◆ **Aim**
Each line from the one containing "Continue the Blender" through the one containing "1.2, (n, q))*g.uniform(.8,1.2,(n,1))" must be echoed exactly, endpoints included, and every other line omitted.

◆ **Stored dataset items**
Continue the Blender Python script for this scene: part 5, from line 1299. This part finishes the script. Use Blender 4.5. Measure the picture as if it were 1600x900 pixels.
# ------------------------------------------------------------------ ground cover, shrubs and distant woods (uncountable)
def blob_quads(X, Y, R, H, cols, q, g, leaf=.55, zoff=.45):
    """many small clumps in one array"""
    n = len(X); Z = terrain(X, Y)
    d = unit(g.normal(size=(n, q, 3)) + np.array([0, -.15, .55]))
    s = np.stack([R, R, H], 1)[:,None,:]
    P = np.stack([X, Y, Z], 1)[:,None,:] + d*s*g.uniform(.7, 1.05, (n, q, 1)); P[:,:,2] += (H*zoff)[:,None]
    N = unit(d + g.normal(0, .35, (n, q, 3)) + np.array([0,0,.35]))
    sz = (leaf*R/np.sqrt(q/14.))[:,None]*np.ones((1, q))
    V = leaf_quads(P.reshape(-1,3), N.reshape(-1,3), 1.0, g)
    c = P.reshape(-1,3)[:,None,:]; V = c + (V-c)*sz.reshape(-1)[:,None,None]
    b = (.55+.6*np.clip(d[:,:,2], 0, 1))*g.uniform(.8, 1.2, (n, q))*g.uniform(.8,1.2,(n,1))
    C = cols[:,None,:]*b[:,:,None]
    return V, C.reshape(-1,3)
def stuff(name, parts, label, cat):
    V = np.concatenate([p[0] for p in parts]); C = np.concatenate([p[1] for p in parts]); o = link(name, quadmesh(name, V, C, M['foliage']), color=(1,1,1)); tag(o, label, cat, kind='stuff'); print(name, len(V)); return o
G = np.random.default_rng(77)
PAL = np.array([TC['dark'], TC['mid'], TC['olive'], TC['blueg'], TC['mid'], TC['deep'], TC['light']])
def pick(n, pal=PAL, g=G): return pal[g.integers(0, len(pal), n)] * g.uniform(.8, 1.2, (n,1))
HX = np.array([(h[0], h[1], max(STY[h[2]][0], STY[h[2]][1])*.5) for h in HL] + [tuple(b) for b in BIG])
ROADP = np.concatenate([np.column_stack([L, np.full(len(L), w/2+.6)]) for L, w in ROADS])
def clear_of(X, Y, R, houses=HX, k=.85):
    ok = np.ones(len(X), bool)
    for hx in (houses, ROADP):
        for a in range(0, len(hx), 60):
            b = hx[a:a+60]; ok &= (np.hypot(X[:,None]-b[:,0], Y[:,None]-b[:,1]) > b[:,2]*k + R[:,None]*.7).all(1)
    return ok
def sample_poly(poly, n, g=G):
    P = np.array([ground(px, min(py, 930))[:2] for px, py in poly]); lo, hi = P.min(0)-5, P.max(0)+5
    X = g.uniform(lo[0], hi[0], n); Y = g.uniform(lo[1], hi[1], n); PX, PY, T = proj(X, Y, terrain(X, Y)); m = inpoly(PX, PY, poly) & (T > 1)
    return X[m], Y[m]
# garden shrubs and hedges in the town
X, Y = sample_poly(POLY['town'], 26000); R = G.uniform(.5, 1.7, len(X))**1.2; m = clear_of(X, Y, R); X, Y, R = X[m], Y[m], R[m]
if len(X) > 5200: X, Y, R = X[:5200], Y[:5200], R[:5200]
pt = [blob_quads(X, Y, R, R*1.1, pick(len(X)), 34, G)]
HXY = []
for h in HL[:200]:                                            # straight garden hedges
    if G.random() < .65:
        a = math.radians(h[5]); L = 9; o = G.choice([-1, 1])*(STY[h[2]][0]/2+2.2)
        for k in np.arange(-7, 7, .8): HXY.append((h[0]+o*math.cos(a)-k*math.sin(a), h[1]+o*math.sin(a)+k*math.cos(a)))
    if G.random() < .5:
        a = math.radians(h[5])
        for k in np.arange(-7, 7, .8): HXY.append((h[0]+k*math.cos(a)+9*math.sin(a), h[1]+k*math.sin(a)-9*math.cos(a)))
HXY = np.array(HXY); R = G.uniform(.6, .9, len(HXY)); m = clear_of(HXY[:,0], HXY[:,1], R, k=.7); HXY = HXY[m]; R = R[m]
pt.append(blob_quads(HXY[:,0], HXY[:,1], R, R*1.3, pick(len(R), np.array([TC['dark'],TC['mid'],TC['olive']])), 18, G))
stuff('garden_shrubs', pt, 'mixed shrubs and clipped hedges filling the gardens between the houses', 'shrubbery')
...
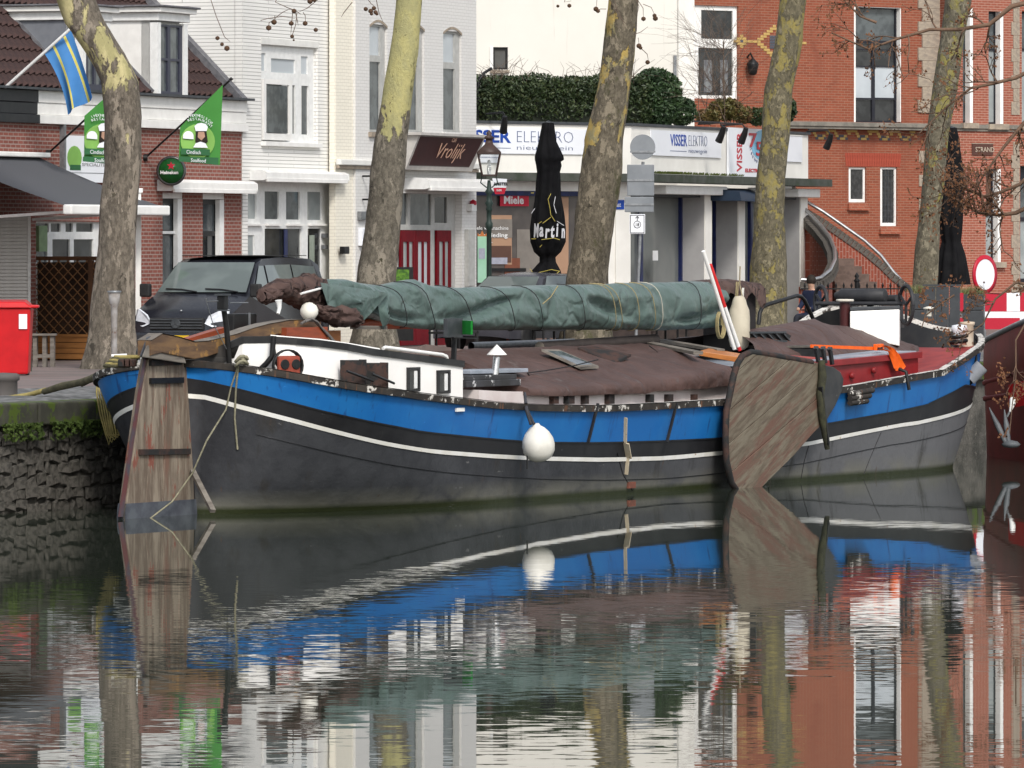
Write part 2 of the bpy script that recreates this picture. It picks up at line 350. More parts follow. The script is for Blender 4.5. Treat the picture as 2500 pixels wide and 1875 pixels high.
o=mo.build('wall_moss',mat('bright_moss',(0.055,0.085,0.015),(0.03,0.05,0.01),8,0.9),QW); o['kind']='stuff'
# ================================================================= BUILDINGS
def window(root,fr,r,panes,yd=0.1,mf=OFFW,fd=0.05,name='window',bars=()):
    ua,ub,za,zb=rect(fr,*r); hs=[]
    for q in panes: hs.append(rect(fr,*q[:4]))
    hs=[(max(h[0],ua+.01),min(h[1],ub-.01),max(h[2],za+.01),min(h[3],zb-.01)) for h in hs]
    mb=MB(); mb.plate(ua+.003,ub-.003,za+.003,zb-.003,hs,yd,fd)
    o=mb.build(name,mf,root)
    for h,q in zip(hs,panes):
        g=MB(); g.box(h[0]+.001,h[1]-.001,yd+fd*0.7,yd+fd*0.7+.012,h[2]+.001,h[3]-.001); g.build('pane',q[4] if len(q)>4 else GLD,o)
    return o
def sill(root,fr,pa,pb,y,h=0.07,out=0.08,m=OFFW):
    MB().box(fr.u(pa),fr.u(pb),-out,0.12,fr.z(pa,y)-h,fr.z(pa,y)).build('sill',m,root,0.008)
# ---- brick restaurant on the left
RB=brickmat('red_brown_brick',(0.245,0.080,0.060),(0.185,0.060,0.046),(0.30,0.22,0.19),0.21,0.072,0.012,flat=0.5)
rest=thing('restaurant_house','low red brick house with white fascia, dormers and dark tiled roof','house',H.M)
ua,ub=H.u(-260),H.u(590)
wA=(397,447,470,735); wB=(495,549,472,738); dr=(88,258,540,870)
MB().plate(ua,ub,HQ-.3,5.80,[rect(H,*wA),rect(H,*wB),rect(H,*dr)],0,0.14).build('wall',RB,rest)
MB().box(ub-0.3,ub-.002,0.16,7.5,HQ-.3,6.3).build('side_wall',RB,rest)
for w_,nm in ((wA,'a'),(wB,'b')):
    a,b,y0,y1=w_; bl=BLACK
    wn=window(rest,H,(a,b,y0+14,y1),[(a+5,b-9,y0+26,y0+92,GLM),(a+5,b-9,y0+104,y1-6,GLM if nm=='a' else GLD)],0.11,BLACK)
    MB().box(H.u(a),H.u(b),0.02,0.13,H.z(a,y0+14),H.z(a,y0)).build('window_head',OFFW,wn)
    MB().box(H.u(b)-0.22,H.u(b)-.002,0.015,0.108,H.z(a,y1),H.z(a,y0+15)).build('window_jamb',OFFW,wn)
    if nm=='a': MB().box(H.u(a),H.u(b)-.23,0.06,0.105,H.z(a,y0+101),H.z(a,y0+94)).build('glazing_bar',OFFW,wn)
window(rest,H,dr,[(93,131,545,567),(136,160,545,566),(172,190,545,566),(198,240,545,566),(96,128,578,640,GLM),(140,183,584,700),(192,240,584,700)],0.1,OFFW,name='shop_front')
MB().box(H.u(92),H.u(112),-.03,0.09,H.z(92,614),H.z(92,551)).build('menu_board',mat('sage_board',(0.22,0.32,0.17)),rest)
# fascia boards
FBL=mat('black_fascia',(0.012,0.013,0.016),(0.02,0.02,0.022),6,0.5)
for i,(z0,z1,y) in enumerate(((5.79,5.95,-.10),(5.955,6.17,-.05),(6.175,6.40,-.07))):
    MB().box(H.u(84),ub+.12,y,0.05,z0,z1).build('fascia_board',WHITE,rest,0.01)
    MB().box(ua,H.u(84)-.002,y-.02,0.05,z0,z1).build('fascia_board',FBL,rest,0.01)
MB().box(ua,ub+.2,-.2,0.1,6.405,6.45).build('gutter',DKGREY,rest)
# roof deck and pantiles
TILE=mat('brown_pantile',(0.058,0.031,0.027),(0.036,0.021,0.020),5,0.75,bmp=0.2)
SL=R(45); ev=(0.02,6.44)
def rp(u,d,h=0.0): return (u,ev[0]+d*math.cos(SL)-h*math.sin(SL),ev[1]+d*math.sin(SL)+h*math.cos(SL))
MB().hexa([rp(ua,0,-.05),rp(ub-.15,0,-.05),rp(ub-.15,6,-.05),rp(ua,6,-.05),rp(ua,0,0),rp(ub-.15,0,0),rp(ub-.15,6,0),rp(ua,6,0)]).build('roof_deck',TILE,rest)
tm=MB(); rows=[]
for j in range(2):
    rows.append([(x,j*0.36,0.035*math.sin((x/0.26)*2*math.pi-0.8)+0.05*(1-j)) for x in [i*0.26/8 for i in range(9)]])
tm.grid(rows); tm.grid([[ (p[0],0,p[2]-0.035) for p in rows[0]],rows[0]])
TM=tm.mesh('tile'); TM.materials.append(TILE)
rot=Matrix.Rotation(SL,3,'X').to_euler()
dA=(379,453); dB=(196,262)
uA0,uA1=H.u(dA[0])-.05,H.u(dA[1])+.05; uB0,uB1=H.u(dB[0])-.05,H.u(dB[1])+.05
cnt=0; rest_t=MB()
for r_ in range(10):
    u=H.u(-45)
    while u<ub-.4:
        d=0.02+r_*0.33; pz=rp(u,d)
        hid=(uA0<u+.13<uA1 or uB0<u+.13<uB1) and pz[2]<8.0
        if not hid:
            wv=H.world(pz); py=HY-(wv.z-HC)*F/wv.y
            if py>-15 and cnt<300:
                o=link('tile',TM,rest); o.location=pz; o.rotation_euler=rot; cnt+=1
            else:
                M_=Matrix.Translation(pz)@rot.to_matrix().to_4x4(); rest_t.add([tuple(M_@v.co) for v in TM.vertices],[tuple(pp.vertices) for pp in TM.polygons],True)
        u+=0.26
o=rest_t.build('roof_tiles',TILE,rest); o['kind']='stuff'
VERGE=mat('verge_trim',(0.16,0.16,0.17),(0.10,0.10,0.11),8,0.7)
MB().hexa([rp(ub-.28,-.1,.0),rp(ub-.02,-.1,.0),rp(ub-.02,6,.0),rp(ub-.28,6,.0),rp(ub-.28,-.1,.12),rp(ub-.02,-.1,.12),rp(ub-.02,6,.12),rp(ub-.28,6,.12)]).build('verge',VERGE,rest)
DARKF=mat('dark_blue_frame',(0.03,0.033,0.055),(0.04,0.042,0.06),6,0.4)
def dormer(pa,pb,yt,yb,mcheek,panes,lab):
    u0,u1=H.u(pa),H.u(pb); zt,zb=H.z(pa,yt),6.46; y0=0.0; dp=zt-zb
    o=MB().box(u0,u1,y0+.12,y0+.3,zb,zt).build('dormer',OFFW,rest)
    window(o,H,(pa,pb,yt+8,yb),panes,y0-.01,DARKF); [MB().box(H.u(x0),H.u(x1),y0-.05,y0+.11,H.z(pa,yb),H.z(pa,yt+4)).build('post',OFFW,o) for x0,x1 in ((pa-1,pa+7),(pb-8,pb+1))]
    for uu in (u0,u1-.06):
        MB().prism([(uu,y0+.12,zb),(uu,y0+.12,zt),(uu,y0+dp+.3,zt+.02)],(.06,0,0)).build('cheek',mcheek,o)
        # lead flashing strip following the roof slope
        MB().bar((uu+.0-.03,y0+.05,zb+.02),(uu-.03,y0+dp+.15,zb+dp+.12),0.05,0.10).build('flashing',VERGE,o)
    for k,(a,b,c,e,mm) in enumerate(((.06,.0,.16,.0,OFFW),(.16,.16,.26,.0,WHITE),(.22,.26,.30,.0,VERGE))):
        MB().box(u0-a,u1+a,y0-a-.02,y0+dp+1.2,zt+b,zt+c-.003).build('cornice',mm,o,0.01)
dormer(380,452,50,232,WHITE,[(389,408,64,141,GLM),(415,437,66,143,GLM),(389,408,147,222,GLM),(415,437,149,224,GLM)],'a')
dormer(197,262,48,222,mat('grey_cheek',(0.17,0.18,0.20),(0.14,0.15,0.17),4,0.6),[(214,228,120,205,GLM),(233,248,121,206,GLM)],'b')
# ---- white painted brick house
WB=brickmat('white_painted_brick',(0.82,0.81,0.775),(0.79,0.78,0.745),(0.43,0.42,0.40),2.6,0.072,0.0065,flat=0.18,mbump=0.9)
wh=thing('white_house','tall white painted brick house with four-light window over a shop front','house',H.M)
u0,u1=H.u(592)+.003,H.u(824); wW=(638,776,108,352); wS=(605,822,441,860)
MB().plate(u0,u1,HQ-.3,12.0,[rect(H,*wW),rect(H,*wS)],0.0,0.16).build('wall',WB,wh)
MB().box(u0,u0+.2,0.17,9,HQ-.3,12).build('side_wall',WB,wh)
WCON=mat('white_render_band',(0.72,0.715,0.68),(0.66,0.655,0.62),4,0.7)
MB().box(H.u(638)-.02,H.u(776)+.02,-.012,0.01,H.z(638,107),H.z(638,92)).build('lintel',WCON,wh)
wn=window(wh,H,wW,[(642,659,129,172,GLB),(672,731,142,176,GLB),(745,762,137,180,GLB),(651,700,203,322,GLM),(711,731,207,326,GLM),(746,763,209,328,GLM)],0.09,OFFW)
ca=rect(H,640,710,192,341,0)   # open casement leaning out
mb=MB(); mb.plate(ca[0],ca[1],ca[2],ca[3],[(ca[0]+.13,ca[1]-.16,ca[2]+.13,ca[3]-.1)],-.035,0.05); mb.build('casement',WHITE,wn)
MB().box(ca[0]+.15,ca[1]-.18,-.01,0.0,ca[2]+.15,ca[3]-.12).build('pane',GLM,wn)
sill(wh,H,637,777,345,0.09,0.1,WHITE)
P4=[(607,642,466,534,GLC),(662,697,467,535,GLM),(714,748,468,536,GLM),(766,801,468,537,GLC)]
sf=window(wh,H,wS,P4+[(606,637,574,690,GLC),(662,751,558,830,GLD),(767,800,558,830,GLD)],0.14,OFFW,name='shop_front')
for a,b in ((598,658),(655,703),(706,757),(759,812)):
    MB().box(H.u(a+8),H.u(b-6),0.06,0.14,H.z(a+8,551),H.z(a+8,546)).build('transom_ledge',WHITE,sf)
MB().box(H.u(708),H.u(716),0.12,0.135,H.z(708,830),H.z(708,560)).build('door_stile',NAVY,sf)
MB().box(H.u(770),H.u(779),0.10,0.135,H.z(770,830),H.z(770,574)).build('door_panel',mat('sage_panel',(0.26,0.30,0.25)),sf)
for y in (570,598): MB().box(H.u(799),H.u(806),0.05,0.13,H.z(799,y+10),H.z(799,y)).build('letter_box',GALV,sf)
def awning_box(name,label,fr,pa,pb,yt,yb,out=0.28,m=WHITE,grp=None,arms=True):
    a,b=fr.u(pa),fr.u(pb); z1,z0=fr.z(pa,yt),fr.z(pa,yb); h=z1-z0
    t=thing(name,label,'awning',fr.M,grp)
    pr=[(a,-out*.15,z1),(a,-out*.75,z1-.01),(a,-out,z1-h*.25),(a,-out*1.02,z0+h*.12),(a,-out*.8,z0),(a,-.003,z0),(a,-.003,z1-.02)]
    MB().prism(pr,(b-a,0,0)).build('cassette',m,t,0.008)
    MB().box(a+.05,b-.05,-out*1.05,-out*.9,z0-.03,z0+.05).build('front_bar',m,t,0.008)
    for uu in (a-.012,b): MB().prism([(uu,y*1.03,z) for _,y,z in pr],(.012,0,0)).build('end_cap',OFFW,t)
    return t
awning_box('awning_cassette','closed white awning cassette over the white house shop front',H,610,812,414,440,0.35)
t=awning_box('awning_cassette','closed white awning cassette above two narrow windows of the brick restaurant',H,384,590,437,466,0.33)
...
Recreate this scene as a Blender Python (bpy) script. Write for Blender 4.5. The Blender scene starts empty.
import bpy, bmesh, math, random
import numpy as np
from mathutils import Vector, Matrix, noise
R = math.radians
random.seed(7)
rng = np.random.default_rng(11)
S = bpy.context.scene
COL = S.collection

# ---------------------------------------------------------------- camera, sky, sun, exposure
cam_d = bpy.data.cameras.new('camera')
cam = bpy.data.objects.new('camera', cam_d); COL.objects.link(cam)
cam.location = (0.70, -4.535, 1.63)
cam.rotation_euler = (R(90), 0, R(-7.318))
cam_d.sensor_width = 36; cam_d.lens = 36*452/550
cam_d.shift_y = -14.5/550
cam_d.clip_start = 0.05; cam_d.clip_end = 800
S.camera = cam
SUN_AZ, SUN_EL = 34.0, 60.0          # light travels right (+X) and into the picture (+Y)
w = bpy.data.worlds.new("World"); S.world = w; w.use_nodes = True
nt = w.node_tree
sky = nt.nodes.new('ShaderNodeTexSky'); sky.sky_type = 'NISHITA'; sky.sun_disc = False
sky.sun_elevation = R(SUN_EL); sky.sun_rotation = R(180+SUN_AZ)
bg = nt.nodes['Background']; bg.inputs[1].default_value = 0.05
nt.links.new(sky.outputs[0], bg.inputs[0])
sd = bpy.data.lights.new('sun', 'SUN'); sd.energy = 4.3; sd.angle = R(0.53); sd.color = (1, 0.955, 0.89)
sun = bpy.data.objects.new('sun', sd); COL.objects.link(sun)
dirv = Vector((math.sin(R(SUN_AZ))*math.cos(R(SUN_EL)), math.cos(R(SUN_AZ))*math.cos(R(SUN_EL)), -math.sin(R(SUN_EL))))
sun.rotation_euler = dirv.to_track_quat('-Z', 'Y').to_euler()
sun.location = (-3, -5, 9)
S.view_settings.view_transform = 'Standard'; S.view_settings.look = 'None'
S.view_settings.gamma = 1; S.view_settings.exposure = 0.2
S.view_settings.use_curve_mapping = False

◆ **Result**
Continue the Blender Python script for this scene: part 5, from line 1299. This part finishes the script. Use Blender 4.5. Measure the picture as if it were 1600x900 pixels.
# ------------------------------------------------------------------ ground cover, shrubs and distant woods (uncountable)
def blob_quads(X, Y, R, H, cols, q, g, leaf=.55, zoff=.45):
    """many small clumps in one array"""
    n = len(X); Z = terrain(X, Y)
    d = unit(g.normal(size=(n, q, 3)) + np.array([0, -.15, .55]))
    s = np.stack([R, R, H], 1)[:,None,:]
    P = np.stack([X, Y, Z], 1)[:,None,:] + d*s*g.uniform(.7, 1.05, (n, q, 1)); P[:,:,2] += (H*zoff)[:,None]
    N = unit(d + g.normal(0, .35, (n, q, 3)) + np.array([0,0,.35]))
    sz = (leaf*R/np.sqrt(q/14.))[:,None]*np.ones((1, q))
    V = leaf_quads(P.reshape(-1,3), N.reshape(-1,3), 1.0, g)
    c = P.reshape(-1,3)[:,None,:]; V = c + (V-c)*sz.reshape(-1)[:,None,None]
    b = (.55+.6*np.clip(d[:,:,2], 0, 1))*g.uniform(.8, 1.2, (n, q))*g.uniform(.8,1.2,(n,1))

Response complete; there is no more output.